Help Center / Invoicing and payments /
Online payments - bank transfer
Clients can pay an invoice by bank transfer in three different ways, depending on how you want the payment to flow and how you want the details to appear. All three options show up on the same invoice page alongside Stripe, PayPal, and Square, so clients choose how to pay in a single view.
Three ways to accept bank payments
Plutio supports three bank-style payment paths, and they solve different problems. Most workspaces use the built-in bank transfer method, but ACH and content blocks have a place depending on the scenario.
- Built-in bank transfer. A dedicated payment method where you store one or more bank accounts in settings, then select them on each invoice. The client clicks to pay, sees your bank details in a popup, and can click I've paid to send you a notification once they've made the transfer. You then verify the funds in your bank and record the payment yourself. Best for wire, BACS, SEPA, or any manual transfer where you want a repeatable, structured setup.
- ACH via Stripe. Plutio's ACH payments option runs a real automated US bank transfer through Stripe. The client enters their US bank and routing number on the invoice and the payment clears digitally in 3-5 business days, so no manual marking is needed. USD invoices only.
- Content block on the invoice. For one-off or ad-hoc situations, you can drop a text block into the invoice and type bank details directly into it. There's no I've paid button for the client to click and the details aren't reusable, so this path is best for rare cases rather than a standing setup.
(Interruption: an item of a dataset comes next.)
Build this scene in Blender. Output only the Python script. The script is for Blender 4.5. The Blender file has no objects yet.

Configuring the built-in bank transfer method
Bank accounts are configured under Settings > Integrations > Bank account (manual), and the full bank transfer setup guide walks through every field. Each account stores an Account name (how it appears in the invoice Payment method dropdown) and a free-form list of detail rows. Every detail row is a Field name and Value pair you type yourself, so you can label fields exactly how your bank and region need: "Account number", "Sort code", "Routing number", "IBAN", "SWIFT", or anything else. Add as many rows as you need and toggle the account Active.
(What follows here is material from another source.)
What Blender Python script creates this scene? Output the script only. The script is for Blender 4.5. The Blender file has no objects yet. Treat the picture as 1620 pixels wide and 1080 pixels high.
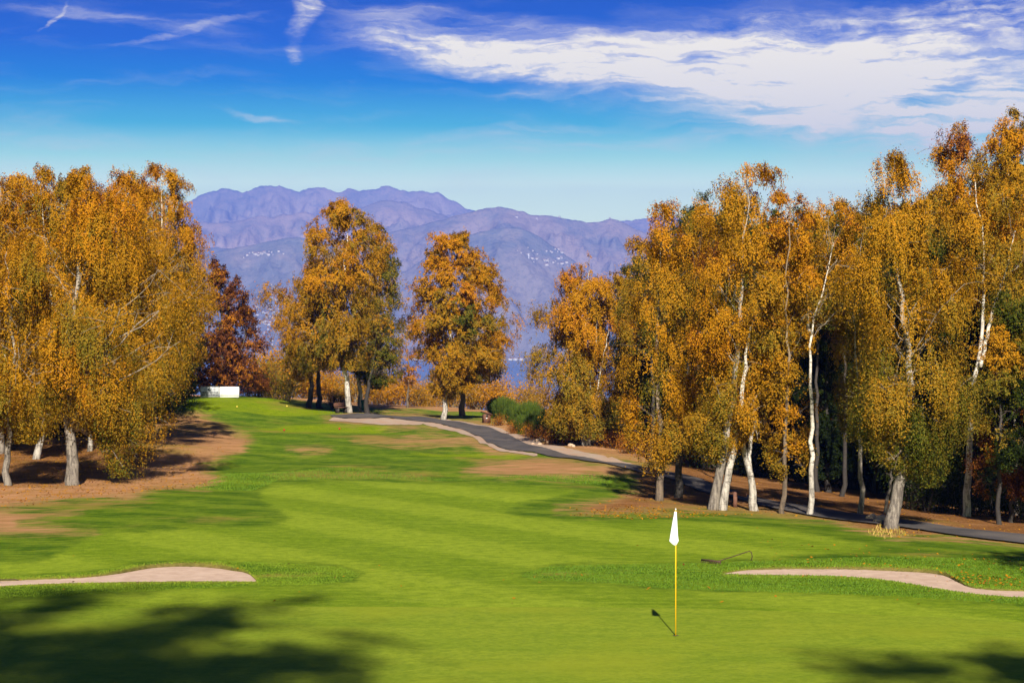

How bank details appear on invoices
Each bank account you configure becomes its own option in the invoice Payment method dropdown, listed by its account name. To offer it on an invoice, open the invoice, pick the bank account (and any other payment methods) from the Payment method field, and save.
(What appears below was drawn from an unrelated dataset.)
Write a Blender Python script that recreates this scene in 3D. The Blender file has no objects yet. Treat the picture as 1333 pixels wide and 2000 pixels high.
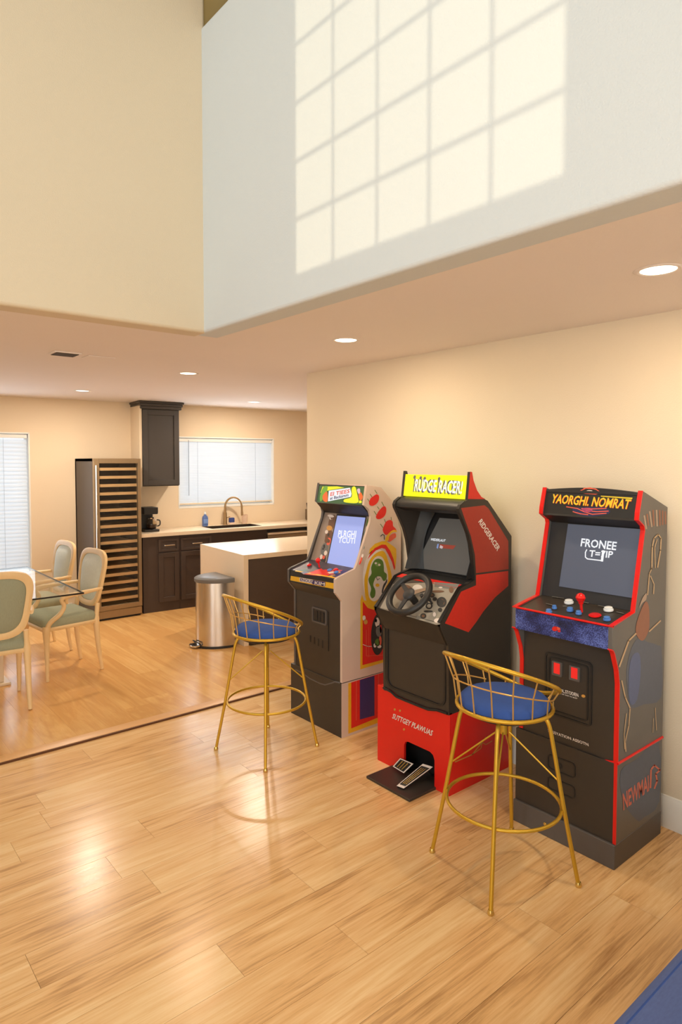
import bpy, bmesh, math, random
from mathutils import Vector, Matrix, Euler
random.seed(7)
scene = bpy.context.scene
COL = scene.collection
PI = math.pi

# ------------------------------------------------------------------ camera
def lin(v):
    v /= 255.0
    return v / 12.92 if v <= 0.04045 else ((v + 0.055) / 1.055) ** 2.4
def rgb(r, g, b):
    return (lin(r), lin(g), lin(b), 1.0)

cam_data = bpy.data.cameras.new('camera')
cam_data.sensor_fit = 'HORIZONTAL'
cam_data.sensor_width = 36.0
cam_data.lens = 1272.54 * 36.0 / 1333.0
cam_data.shift_x = 13.32 / 1333.0
cam_data.shift_y = -45.19 / 1333.0
cam_data.clip_start = 0.05
cam = bpy.data.objects.new('camera', cam_data)
cam.location = (0, 0, 1.7438)
cam.rotation_euler = (math.radians(90 - 2.435), 0, math.radians(-39.498))
COL.objects.link(cam)
scene.camera = cam

# ------------------------------------------------------------------ world, sun, daylight, exposure
world = bpy.data.worlds.new('World')
scene.world = world
world.use_nodes = True
wbg = world.node_tree.nodes['Background']
wbg.inputs[0].default_value = (0.80, 0.91, 1.0, 1)
wbg.inputs[1].default_value = 1.3

def lamp(name, kind, loc, rot, energy, color, **kw):
    d = bpy.data.lights.new(name, kind)
    d.energy = energy
    d.color = color
    for k, v in kw.items():
        setattr(d, k, v)
    o = bpy.data.objects.new(name, d)
    o.location = loc
    o.rotation_euler = rot
    COL.objects.link(o)
    return o
SUN_DIR = Vector((1, 0, -0.12)).normalized()
sun = lamp('sun', 'SUN', (-6, 1.7, 5), SUN_DIR.to_track_quat('-Z', 'Y').to_euler(), 1.25, (1.0, 0.80, 0.52), angle=math.radians(0.28))
# daylight at the gridded window, then added room fill behind and left of the camera
lamp('daylight_left_window', 'AREA', (-3.42, 1.71, 4.2), (0, -PI / 2 + 0.15, 0), 55, (0.70, 0.88, 1.0), shape='RECTANGLE', size=2.0, size_y=1.35)
lamp('added_rear_fill', 'AREA', (-0.9, -3.9, 1.75), (PI / 2, 0, 0), 120, (1.0, 0.96, 0.88), shape='RECTANGLE', size=3.6, size_y=2.3)  # added fill light; the rear wall behind it has no windows
lamp('added_left_fill', 'AREA', (-3.42, -1.4, 1.5), (0, -PI / 2, 0), 75, (0.90, 0.96, 1.0), shape='RECTANGLE', size=2.2, size_y=2.6)  # added fill light in front of solid wall, no doors built there
lamp('daylight_kitchen_window', 'AREA', (4.36, 7.36, 1.6), (-PI / 2, 0, -0.0789), 12, (0.80, 0.90, 1.0), shape='RECTANGLE', size=1.3, size_y=0.85)
lamp('daylight_dining_window', 'AREA', (1.35, 7.58, 1.25), (-PI / 2, 0, -0.0789), 12, (0.80, 0.90, 1.0), shape='RECTANGLE', size=1.25, size_y=1.5)
scene.view_settings.view_transform = 'Standard'
scene.view_settings.look = 'None'
scene.view_settings.gamma = 1.0
scene.view_settings.use_curve_mapping = False
scene.view_settings.exposure = 0.17
DOWNLIGHT_W = 8.0

# ------------------------------------------------------------------ materials
MATS = {}
def bsdf(m):
    return m.node_tree.nodes['Principled BSDF']
def mat(name, col, rough=0.5, metal=0.0, var=0.06, scale=18.0, bump=0.0, bscale=None, emit=None, estr=0.0, spec=0.5, stretch=None, coat=0.0):
    if name in MATS:
        return MATS[name]
    m = bpy.data.materials.new(name)
    m.use_nodes = True
    nt = m.node_tree
    b = bsdf(m)
    tc = nt.nodes.new('ShaderNodeTexCoord')
    mp = nt.nodes.new('ShaderNodeMapping')
    if stretch:
        mp.inputs['Scale'].default_value = stretch
    nt.links.new(tc.outputs['Object'], mp.inputs[0])
    nz = nt.nodes.new('ShaderNodeTexNoise')
    nz.inputs['Scale'].default_value = scale
    nz.inputs['Detail'].default_value = 4
    nt.links.new(mp.outputs[0], nz.inputs['Vector'])
    mix = nt.nodes.new('ShaderNodeMix')
    mix.data_type = 'RGBA'
    c = Vector(col[:3])
    mix.inputs['A'].default_value = (*[max(0, v * (1 - var)) for v in c], 1)
    mix.inputs['B'].default_value = (*[min(1, v * (1 + var)) for v in c], 1)
    nt.links.new(nz.outputs['Fac'], mix.inputs['Factor'])
    nt.links.new(mix.outputs['Result'], b.inputs['Base Color'])
    b.inputs['Roughness'].default_value = rough
    b.inputs['Metallic'].default_value = metal
    b.inputs['Specular IOR Level'].default_value = spec
    b.inputs['Coat Weight'].default_value = coat
    if bump:
        n2 = nt.nodes.new('ShaderNodeTexNoise')
        n2.inputs['Scale'].default_value = bscale or scale * 4
        n2.inputs['Detail'].default_value = 3
        nt.links.new(mp.outputs[0], n2.inputs['Vector'])
        bp = nt.nodes.new('ShaderNodeBump')
        bp.inputs['Strength'].default_value = bump
        bp.inputs['Distance'].default_value = 0.004
        nt.links.new(n2.outputs['Fac'], bp.inputs['Height'])
        nt.links.new(bp.outputs[0], b.inputs['Normal'])
    if emit:
        b.inputs['Emission Color'].default_value = emit
        b.inputs['Emission Strength'].default_value = estr
    MATS[name] = m
    return m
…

When the client opens the invoice and clicks to pay with the bank account, a popup displays the Bank name (set from the account name), every detail row, and the invoice reference. The client can then click I've paid if they've already sent the transfer, or Pay later if they haven't yet. Both buttons send you a notification so you know the client saw the details; neither button changes the invoice status. The whole flow stays on the invoice page, with no external redirect.
Marking payment as received
Because the built-in bank transfer and the content block path both happen outside Plutio's payment rails, the invoice never updates automatically when funds land in your bank. You always close the loop yourself by opening the invoice and clicking Record payment, filling in the amount (full or partial), payment method, date, optional note, and the Send a receipt toggle. Plutio then creates a transaction and a receipt and moves the invoice to paid once the full amount has been recorded.
If the client has clicked I've paid on the bank popup, that sends you a notification so you know to check your bank and record the payment. The button itself does not change the invoice status.
ACH via Stripe is the exception. Since Stripe processes the payment digitally, the invoice updates itself once Stripe confirms the funds have cleared.
Bank transfer skips the Stripe, PayPal, and Square processing fees that card and online payments carry, which makes it especially useful for larger invoices where those fees would add up. Your own bank may still charge for receiving the transfer.